In his talk before the premiere, the composer mentioned the power of small things. Split an atom and you get a bomb. Split a minute musical interval -- the comma in Harrison's tuning has the complex mathematical ratio of 64:63 (an octave is 2:1) -- and you also get a bomb. A sonic bomb.

As the leading disciple of La Monte Young, the quirky genius of alternate tuning and generally weird piano playing, Harrison takes many of his cues from Young's six-hour "The Well-Tuned Piano." Like Young's music, Harrison's has an overall mood of spiritual reverence.

Young, whose piano technique is akin to that of Thelonious Monk (which is to say, invented), has stumbled on some pretty striking new ways to pulsate a piano.
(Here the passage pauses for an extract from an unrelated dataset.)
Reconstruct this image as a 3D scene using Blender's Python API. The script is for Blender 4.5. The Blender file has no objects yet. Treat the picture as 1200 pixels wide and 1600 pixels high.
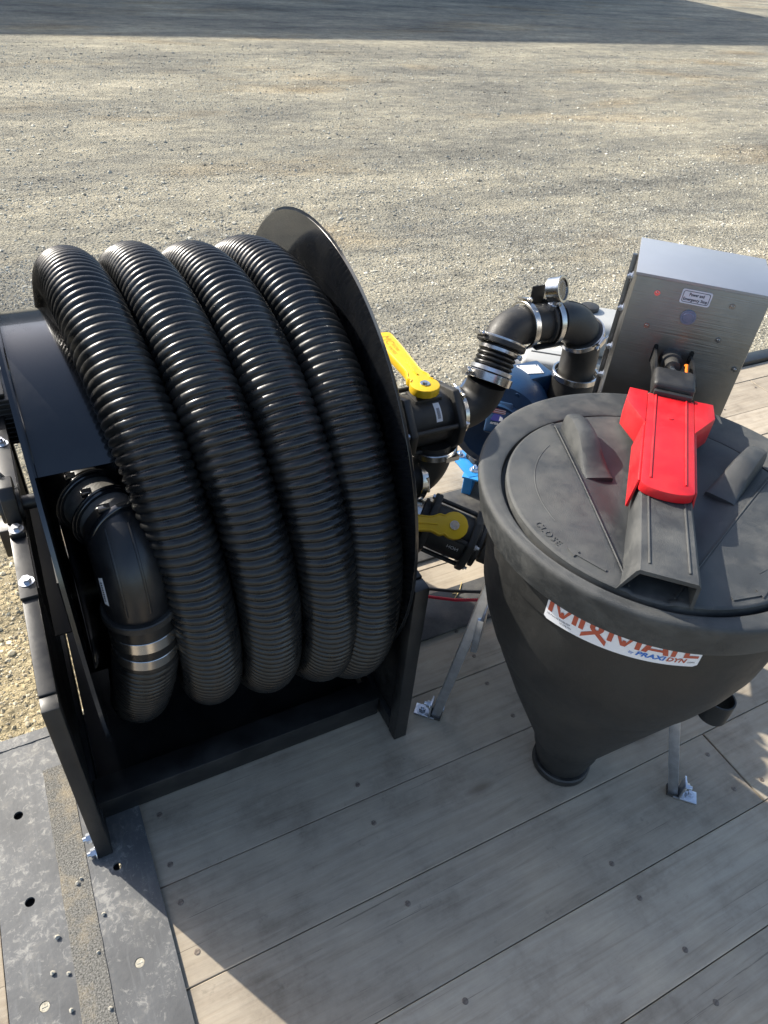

Tune the instrument in such a way as to create special ringing resonances and then start the fingers shaking, and you might think all the bells of the Vatican have entered your skull.

Harrison, a classically trained pianist, uses a slicker virtuoso keyboard technique than Young while still incorporating many of Young's discoveries.

"Revelation" has, for instance, four Youngian "tone clouds," each louder, more vibrant than the last. By the hallucinatory end, it's all stars and rainbows.